_WHAT THE TASK REQUIRES_: Starting at the line containing "Continue the Blender", copy each line exactly, ending with the line containing "M['dark'], sc, bevel=0)". Leave out everything else.

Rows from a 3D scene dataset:
....................

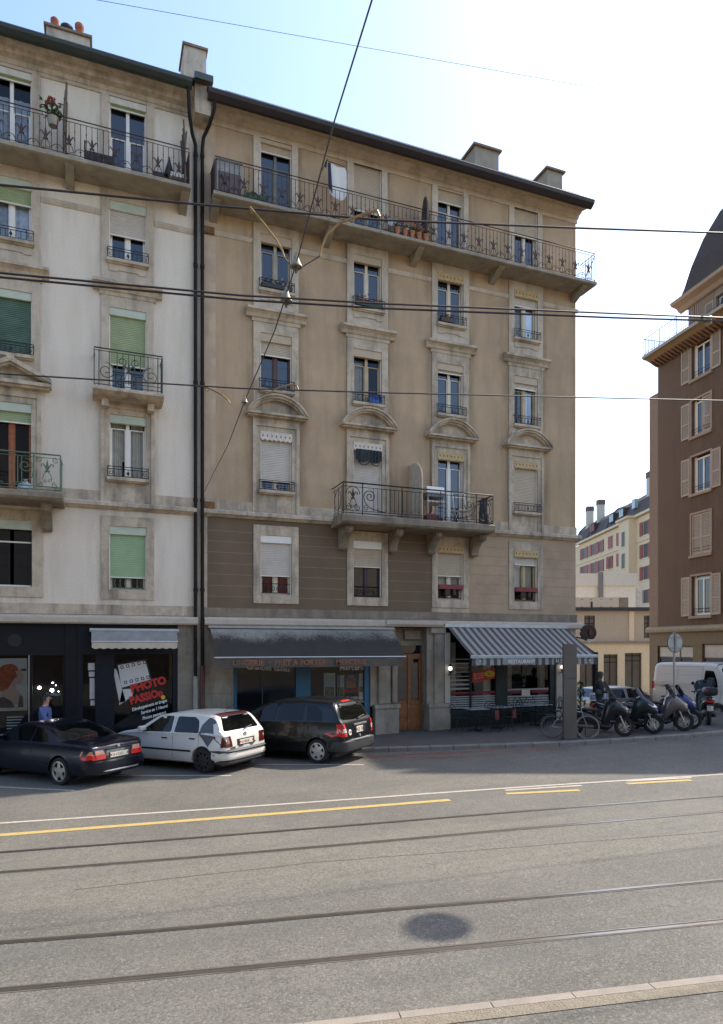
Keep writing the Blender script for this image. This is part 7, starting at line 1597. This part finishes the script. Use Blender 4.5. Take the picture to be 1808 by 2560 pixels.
def person(loc, rz, label, shirt, trousers, hair, stride=.22, carry=True, skinm=skin, bend=0):
    o = thing('person', label, 'person', loc, rz)
    # faces +x; one continuous body, clothes are colours of its surface
    J = [((0,0,.95),(.165,.14)), ((.0,0,1.12),(.165,.135)), ((.0,0,1.30),(.20,.15)), ((-.01,0,1.43),(.16,.12)), ((.005,0,1.50),.068), ((.03,0,1.585),.072), ((.035,0,1.68),(.088,.10)), ((.02,0,1.755),(.066,.08))]
    E_ = [(0,1),(1,2),(2,3),(3,4),(4,5),(5,6),(6,7)]
    def chain(start, pts):
        k = start
        for p, r in pts: J.append((p, r)); E_.append((k, len(J)-1)); k = len(J)-1
        return k
    hands = []
    for s in (1, -1):
        fw = stride*s
        chain(0, [((.0,s*.095,.88),.10), ((fw*.55,s*.10,.50),.068), ((fw*.9-.03,s*.10,.12),.045), ((fw*.9+.0,s*.10,.05),.045), ((fw*.9+.15,s*.115,.035),.035)])
        e = (-fw*.4-.02, s*.27, 1.14); hnd = (.26,s*.22,1.10) if (carry and s < 0) else (-fw*.55+.08, s*.28, .90)
        k = chain(2, [((.0,s*.19,1.40),.085), (e,.064), (((e[0]+hnd[0])/2,(e[1]+hnd[1])/2,(e[2]+hnd[2])/2),.05), (hnd,.032)]); hands.append((Vector(e), Vector(hnd), s))
    def cls(c):
        if c.z > 1.475: return 0
        if c.z < .10: return 3
        for e, h_, s in hands:
            if (c-h_).length < .09: return 0
        return 1 if c.z > .98 or abs(c.y) > .19 else 2
    b = skin_body('body', J, E_, cls, o, [skinm, shirt, trousers, M('dark_shoes', (.02,.018,.016), .5)])
    for e, h_, s in hands:      # five fingers each, rooted in the palm
        d = (h_-e).normalized(); side = Vector((d.z,0,-d.x)); side = side.normalized() if side.length > .1 else Vector((1,0,0)); nrm = d.cross(side).normalized()*s
        mb = MB()
        mb.lathe([(0,-.02),(.03,-.01),(.034,.03),(.03,.06),(0,.07)], (0,0,0), 8).xf(Matrix.Translation(h_) @ d.to_track_quat('Z','Y').to_matrix().to_4x4() @ Matrix.Diagonal((1,.5,1,1)))
        for k, L_ in enumerate((.065,.075,.072,.055)):
            p0 = h_+d*.055+side*(.024-.016*k); mb.tube([p0, p0+d*L_*.5+nrm*.004, p0+d*L_*.85+nrm*.02, p0+d*L_+nrm*.035], .008, 6, r1=.006)
        p0 = h_+d*.01+side*.03; mb.tube([p0, p0+side*.022+d*.025, p0+side*.03+d*.055+nrm*.015], .0095, 6, r1=.007); obj('hand', mb, skinm, o, local=True)
    hd_ = Vector((.04,0,1.685)); f = MB()
    f.tube([hd_+Vector((.075,0,.03)), hd_+Vector((.108,0,-.012)), hd_+Vector((.085,0,-.025))], .013, 6, r1=.015)
    for s in (1,-1): f.lathe([(0,-.008),(.018,-.004),(.02,.004),(0,.008)], hd_+Vector((.0,s*.082,-.005)), 8, axis='y')
    obj('face_features', f, skinm, o, local=True)
    ey = MB()
    for s in (1,-1): ey.lathe([(0,-.011),(.009,-.005),(.009,.005),(0,.011)], hd_+Vector((.079,s*.032,.02)), 8)
    ey.box(.105,.122,-.022,.022,1.625,1.632); obj('eyes_and_mouth', ey, M('dark_eye', (.05,.025,.02), .4), o, local=True)
    rows = []
    for i in range(7):
        th = PI*.52*i/6; rows.append([(hd_.x-.012+(.106*math.sin(th)+.002)*math.cos(a)*(1 if math.cos(a) < 0 else .90), .098*math.sin(th)*math.sin(a), hd_.z+.012+.10*math.cos(th)-(.075 if math.cos(a) < .05 and i == 6 else 0)+(.05*max(0,math.cos(a)) if i >= 5 else 0)) for a in [j*PI/10 for j in range(20)]])
    obj('hair', MB().grid(rows, closed=True), hair, o, local=True)
    cl_ = MB(); cl_.tube([(.07*math.cos(t)+.01,.076*math.sin(t),1.485-.015*math.cos(t)) for t in [i*PI/8 for i in range(17)]], .014, 6); obj('collar', cl_, shirt, o, local=True)
    return o
bshirt = M('blue_shirt_cloth', (.085,.12,.30), .8, var=.12, scale=14, bump=.2, bscale=30); jeans = M('dark_trousers', (.03,.032,.045), .8, var=.15); jacket = M('black_jacket', (.012,.012,.013), .8, var=.2)
person((-4.18,-.42,gz(-4.2)+.112), -.25, 'man in a blue shirt with dark hair walking past the hairdresser window', bshirt, jeans, hairm)
pp_ = person((12.85,-1.75,gz(12.8)+.112), -.5, 'person in black clothes standing behind the large black scooter, head turned right', jacket, jeans, hairm, stride=.06, carry=True, skinm=M('brown_skin', (.09,.05,.035), .5))
obj('grey_bag', MB().lathe([(0,-.1),(.09,-.08),(.11,0),(.09,.08),(0,.1)], (-.05,-.22,1.12), 12), M('grey_bag_cloth', (.07,.07,.07), .8), pp_, local=True)

# pendant street lamp above the road (just outside the view); it throws the round shadow on the tracks
spot = Vector((.55,-13.62,gz(.5))); hl = 8.4
lp = thing('street_lamp', 'round pendant street lamp hung over the tram tracks, casting the oval shadow', 'street lamp', spot+SUN*(hl/SUN.z))
obj('lamp_shade', MB().lathe([(.12,.22),(.30,.10),(.37,.0),(.35,-.02),(.28,-.03),(0,-.06)], (0,0,0), 24), M('grey_lamp_shade', (.3,.3,.3), .5), lp, local=True); obj('lamp_stem', MB().tube([(0,0,.2),(0,0,.32)], .02, 6), alum, lp, local=True)

# house row added unseen behind the viewer, for reflections and to darken the left facades
O = thing('apartment_building', 'long plain brown house row across the street, added unseen for the panes to mirror', 'building', (0,-47,0))
obj('wall', MB().box(-70, 3, -54, -42, -1, 22), M('opposite_stucco', (.13,.105,.085), .9), O)
obj('roof', MB().prism([(-54.5,22.01),(-41.4,22.01),(-48,25.5)], -70, 3, axis='x'), tile, O)
obj('side_wing', MB().box(3.01, 80, -58, -50, -1, 13), M('opposite_cream_stucco', (.5,.42,.3), .9), O)  # unseen wing kept pale so the restaurant panes mirror it brighter
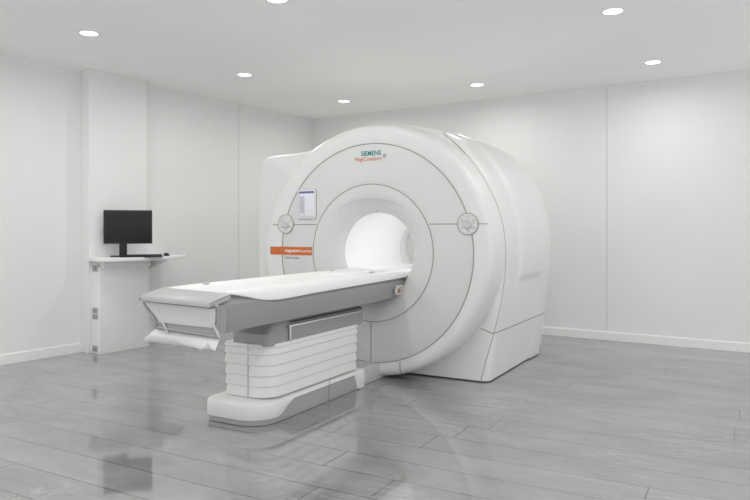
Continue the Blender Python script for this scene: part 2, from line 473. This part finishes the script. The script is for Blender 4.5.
for da, ins in ((0, .42), (0, .30), (0, .20), (0, .10), (.002, .055), (.008, .035), (.02, .016), (.035, .006), (.055, .001), (.08, 0)):
    if ins >= .2:
        k_ = {.42: 1, .30: .6, .20: .25}[ins]; rg_ = []
        for i in range(NB):
            p = body_pt(i, a_start(i), .10, False); c_ = Vector((p[0] - CU, p[2] - CZ)); c_ = c_.normalized() * .8
            rg_.append((p[0] + (CU + c_.x - p[0]) * k_, p[1], p[2] + (max(.02, CZ + c_.y) - p[2]) * k_))
        rings.append(rg_)
    else:
        rings.append([body_pt(i, a_start(i) + da, ins, False) for i in range(NB)])
avals = [.42, .48, .54, .60, .65, .69, .72, .75, .77, .785, .80, .815, .83, .845, .87, .9, .95] + [1 + .04 * k for k in range(0, 20)]
for a in avals: rings.append([body_pt(i, a) for i in range(NB)])
for a, ins in ((1.82, .0), (1.86, .01), (1.89, .03), (1.91, .06), (1.92, .10), (1.92, .2)):
    rings.append([body_pt(i, a, ins) for i in range(NB)])
NF = 24
def close_floor(rg):
    p, q = Vector(rg[0]), Vector(rg[-1]); m_ = Vector((CU, (p.y + q.y) / 2, .012)); hidden = abs(p.z) > .2
    p2 = Vector((p.x, p.y, max(p.z, .012))); q2 = Vector((q.x, q.y, max(q.z, .012)))
    body_ = [(x, y, max(z, .012)) for x, y, z in rg]
    if hidden: m_ = Vector((CU, p.y, .32))
    m_.y = p.y
    A_ = [tuple(m_.lerp(p2, k / NF)) for k in range(NF)]
    m2 = Vector((m_.x, q.y, m_.z))
    Bq = [tuple(q2.lerp(m2, k / NF)) for k in range(1, NF)]
    return A_ + body_ + Bq
rings = [close_floor(r_) for r_ in rings]
# rear opening: last ring follows the rear bore edge
last = []
for p in rings[-1]:
    c_ = Vector((p[0] - CU, p[2] - CZ)).normalized() * .69; last.append((CU + c_.x, 1.925, CZ + c_.y))
rings.append(last)
body = loft('body_cover', rings, M['white'], sc, closed=True, caps=False, ang=50)
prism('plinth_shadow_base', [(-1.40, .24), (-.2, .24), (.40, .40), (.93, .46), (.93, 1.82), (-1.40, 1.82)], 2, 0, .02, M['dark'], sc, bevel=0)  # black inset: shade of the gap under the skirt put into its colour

def bvh_of(o):
    off = OFF[o.name]
    return BVHTree.FromPolygons([v.co + off for v in o.data.vertices], [tuple(p.vertices) for p in o.data.polygons])
B_body = bvh_of(body); B_outer = bvh_of(outer); B_face = bvh_of(face)
SI = SF.inverted()
def sight(px, py, trees):
    """nearest surface point of the scanner on the sight line, in scanner coordinates"""
    o = SI @ Vector((0, 0, EYE)); d = (SI.to_3x3() @ Vector(((px - 375) / FPX, 1, (229 - py) / FPX))).normalized()
    best = None
    for t in trees:
        h = t.ray_cast(o, d)
        if h[0] is not None and (best is None or h[3] < best[3]): best = h
    return best
def on_face(u, z, lift=.001):
    o = Vector((u, -1, z)); best = None
    for t in (B_face, B_outer):
        h = t.ray_cast(o, Vector((0, 1, 0)))
        if h[0] is not None and (best is None or h[3] < best[3]): best = h
    return None if best is None else Vector((u, best[0].y - lift, z))
def face_line(name, u0, u1, z0, z1, n=24, r=.0038):
    pts = [on_face(u0 + (u1 - u0) * k / n, z0 + (z1 - z0) * k / n, .0003) for k in range(n + 1)]
    tube(name, [p for p in pts if p is not None], r, M['seam'], sc)
ZL = 1.352
def half(r): return math.sqrt(r * r - (ZL - CZ) ** 2)
face_line('face_seam', CU - half(1.10), CU - half(SEAM_IN), ZL, ZL)
face_line('face_seam', CU + half(SEAM_IN), CU + half(1.105), ZL, ZL)
face_line('face_seam', -.022, -.022, .497, .142)
face_line('face_seam', .265, .265, .168, .045)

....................

_RESPONSE TO THE TASK_:
Continue the Blender Python script for this scene: part 2, from line 473. This part finishes the script. The script is for Blender 4.5.
for da, ins in ((0, .42), (0, .30), (0, .20), (0, .10), (.002, .055), (.008, .035), (.02, .016), (.035, .006), (.055, .001), (.08, 0)):
    if ins >= .2:
        k_ = {.42: 1, .30: .6, .20: .25}[ins]; rg_ = []
        for i in range(NB):
            p = body_pt(i, a_start(i), .10, False); c_ = Vector((p[0] - CU, p[2] - CZ)); c_ = c_.normalized() * .8
            rg_.append((p[0] + (CU + c_.x - p[0]) * k_, p[1], p[2] + (max(.02, CZ + c_.y) - p[2]) * k_))
        rings.append(rg_)
    else:
        rings.append([body_pt(i, a_start(i) + da, ins, False) for i in range(NB)])
avals = [.42, .48, .54, .60, .65, .69, .72, .75, .77, .785, .80, .815, .83, .845, .87, .9, .95] + [1 + .04 * k for k in range(0, 20)]
for a in avals: rings.append([body_pt(i, a) for i in range(NB)])
for a, ins in ((1.82, .0), (1.86, .01), (1.89, .03), (1.91, .06), (1.92, .10), (1.92, .2)):
    rings.append([body_pt(i, a, ins) for i in range(NB)])
NF = 24
def close_floor(rg):
    p, q = Vector(rg[0]), Vector(rg[-1]); m_ = Vector((CU, (p.y + q.y) / 2, .012)); hidden = abs(p.z) > .2
    p2 = Vector((p.x, p.y, max(p.z, .012))); q2 = Vector((q.x, q.y, max(q.z, .012)))
    body_ = [(x, y, max(z, .012)) for x, y, z in rg]
    if hidden: m_ = Vector((CU, p.y, .32))
    m_.y = p.y
    A_ = [tuple(m_.lerp(p2, k / NF)) for k in range(NF)]
    m2 = Vector((m_.x, q.y, m_.z))
    Bq = [tuple(q2.lerp(m2, k / NF)) for k in range(1, NF)]
    return A_ + body_ + Bq
rings = [close_floor(r_) for r_ in rings]
# rear opening: last ring follows the rear bore edge
last = []
for p in rings[-1]:
    c_ = Vector((p[0] - CU, p[2] - CZ)).normalized() * .69; last.append((CU + c_.x, 1.925, CZ + c_.y))
rings.append(last)
body = loft('body_cover', rings, M['white'], sc, closed=True, caps=False, ang=50)
prism('plinth_shadow_base', [(-1.40, .24), (-.2, .24), (.40, .40), (.93, .46), (.93, 1.82), (-1.40, 1.82)], 2, 0, .02, M['dark'], sc, bevel=0)  # black inset: shade of the gap under the skirt put into its colour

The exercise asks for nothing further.